The White House regulatory overhaul and trade-offs

This morning, President Obama announced plans to streamline and roll back a number of regulations with the goal of saving at least $4 billion over the next five years. This is just a few days spending on our military adventures, but no matter. The move is partly political, to cover the president against criticism from conservatives, some of whom would mostly abolish the Environmental Protection Agency. And it’s Bill Clinton small-ball — who could argue with this good (small) idea — especially, the changes that would supposedly help small business.

A Small Business Administration report in 2010 stated that the cost of complying with federal regulations increased from $7,647 per employee per year in 2005 to $10,585 in 2008. They probably at least continued to grow at the same pace during the Obama years.
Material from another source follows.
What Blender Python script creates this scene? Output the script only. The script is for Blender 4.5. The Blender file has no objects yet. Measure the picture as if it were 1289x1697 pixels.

To play devil’s advocate, I’ll also mention a 2006 study by Tufts University economist Frank Ackerman that argued:

Reports of the economic burden imposed by regulatory costs have been greatly exaggerated. The widely imagined trade-off between economic prosperity and environmental protection rests on multiply mistaken premises. Many environmental policies impose little or no net costs on the economy; even when regulatory costs appear significant, there may be no short run opportunity to exchange those costs for additional economic growth; and even when growth occurs, it may not lead to desired outcomes such as reduced mortality.